Start of Given data

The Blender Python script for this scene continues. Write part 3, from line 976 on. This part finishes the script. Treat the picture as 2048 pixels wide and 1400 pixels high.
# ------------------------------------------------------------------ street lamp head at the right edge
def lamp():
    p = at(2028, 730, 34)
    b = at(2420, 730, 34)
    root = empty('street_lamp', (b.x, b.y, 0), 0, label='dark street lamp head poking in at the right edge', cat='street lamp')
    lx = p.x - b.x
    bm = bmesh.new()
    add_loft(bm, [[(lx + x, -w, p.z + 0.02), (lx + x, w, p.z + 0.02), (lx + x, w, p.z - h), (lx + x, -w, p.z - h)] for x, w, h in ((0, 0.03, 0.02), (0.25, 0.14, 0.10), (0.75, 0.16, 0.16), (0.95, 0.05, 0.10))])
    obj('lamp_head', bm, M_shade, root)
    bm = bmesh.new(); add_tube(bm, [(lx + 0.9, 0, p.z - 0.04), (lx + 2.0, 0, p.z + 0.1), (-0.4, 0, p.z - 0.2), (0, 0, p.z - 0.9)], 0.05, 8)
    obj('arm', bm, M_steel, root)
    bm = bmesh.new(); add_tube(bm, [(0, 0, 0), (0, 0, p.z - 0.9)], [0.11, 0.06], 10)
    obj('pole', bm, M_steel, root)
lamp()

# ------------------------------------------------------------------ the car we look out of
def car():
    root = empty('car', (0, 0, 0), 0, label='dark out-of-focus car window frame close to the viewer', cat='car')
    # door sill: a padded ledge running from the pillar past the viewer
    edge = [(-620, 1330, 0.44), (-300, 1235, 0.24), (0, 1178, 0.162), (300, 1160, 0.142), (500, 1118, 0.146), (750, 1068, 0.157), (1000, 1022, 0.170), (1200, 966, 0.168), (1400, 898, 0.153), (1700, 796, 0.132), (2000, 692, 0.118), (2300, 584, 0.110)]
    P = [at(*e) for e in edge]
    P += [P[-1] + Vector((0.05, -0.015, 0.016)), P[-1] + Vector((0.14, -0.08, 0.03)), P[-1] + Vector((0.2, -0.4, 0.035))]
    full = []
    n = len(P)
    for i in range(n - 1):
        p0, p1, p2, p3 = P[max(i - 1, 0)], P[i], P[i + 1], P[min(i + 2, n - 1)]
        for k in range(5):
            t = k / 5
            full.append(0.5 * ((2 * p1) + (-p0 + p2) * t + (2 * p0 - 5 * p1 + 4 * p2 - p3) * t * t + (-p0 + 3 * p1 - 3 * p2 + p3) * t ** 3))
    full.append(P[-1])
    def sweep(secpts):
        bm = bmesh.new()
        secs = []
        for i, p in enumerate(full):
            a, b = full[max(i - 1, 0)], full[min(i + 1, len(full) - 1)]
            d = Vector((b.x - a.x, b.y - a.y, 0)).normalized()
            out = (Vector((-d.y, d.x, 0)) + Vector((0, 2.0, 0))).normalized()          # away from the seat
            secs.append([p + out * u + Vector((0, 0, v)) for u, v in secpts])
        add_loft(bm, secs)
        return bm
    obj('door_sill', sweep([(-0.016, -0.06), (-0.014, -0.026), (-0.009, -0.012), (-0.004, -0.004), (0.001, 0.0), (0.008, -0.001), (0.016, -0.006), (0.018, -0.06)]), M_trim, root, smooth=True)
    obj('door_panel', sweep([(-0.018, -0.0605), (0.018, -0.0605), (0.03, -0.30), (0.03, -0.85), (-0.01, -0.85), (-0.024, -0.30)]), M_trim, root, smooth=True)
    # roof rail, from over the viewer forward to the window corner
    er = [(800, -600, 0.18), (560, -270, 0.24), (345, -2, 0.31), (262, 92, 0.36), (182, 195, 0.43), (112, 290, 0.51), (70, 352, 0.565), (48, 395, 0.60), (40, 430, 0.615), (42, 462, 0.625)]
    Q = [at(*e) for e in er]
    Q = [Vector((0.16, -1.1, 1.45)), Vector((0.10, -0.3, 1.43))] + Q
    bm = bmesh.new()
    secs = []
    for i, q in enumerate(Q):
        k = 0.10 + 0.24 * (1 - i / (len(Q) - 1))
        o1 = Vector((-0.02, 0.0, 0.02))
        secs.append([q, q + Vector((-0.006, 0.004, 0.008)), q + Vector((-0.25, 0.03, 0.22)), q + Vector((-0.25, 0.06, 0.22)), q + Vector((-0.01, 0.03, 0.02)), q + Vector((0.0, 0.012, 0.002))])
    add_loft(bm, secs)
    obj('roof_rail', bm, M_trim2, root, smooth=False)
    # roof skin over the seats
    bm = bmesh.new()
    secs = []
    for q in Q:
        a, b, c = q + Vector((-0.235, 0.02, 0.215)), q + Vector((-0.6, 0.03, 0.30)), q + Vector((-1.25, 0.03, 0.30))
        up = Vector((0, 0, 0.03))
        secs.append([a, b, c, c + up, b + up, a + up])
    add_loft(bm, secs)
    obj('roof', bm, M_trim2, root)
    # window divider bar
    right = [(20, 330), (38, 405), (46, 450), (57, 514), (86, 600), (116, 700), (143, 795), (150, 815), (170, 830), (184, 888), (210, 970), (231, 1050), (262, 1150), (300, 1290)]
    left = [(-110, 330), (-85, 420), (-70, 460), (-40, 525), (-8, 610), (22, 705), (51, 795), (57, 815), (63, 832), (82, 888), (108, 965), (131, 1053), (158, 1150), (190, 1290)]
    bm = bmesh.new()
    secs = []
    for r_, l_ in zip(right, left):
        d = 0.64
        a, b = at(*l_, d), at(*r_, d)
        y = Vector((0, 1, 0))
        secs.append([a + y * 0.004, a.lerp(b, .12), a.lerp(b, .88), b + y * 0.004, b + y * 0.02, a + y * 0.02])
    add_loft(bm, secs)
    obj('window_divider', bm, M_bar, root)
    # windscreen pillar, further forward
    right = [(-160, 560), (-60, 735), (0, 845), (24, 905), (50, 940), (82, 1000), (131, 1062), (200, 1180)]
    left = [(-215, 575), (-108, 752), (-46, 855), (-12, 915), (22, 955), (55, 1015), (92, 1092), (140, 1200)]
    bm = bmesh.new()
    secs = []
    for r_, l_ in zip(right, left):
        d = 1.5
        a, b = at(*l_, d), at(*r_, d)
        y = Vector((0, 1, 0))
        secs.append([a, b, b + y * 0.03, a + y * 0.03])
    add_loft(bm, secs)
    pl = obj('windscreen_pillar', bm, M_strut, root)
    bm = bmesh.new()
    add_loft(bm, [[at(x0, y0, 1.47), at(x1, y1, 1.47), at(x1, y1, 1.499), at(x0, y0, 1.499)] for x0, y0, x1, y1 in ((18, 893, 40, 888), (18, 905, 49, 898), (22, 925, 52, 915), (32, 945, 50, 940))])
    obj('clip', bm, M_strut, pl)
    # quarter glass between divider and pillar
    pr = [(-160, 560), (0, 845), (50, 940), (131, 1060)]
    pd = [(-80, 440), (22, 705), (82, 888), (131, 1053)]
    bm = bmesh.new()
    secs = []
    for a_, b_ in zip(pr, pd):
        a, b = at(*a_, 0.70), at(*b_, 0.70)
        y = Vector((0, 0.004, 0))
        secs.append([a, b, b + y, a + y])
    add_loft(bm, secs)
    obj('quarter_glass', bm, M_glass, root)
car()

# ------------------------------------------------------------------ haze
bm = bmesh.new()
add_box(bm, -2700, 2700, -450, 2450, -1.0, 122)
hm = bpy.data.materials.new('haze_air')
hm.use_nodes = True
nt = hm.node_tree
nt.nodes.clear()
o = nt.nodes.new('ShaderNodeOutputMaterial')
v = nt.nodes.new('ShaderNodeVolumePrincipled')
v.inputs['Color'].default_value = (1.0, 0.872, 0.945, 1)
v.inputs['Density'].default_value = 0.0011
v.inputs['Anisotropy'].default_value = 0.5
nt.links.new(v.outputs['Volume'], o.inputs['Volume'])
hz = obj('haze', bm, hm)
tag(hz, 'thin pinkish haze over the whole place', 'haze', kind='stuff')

End of Given data

Task to carry out = Check the data for the word "from" and pull out the lines that have it.

Full response =
The Blender Python script for this scene continues. Write part 3, from line 976 on. This part finishes the script. Treat the picture as 2048 pixels wide and 1400 pixels high.
    # door sill: a padded ledge running from the pillar past the viewer
            out = (Vector((-d.y, d.x, 0)) + Vector((0, 2.0, 0))).normalized()          # away from the seat
    # roof rail, from over the viewer forward to the window corner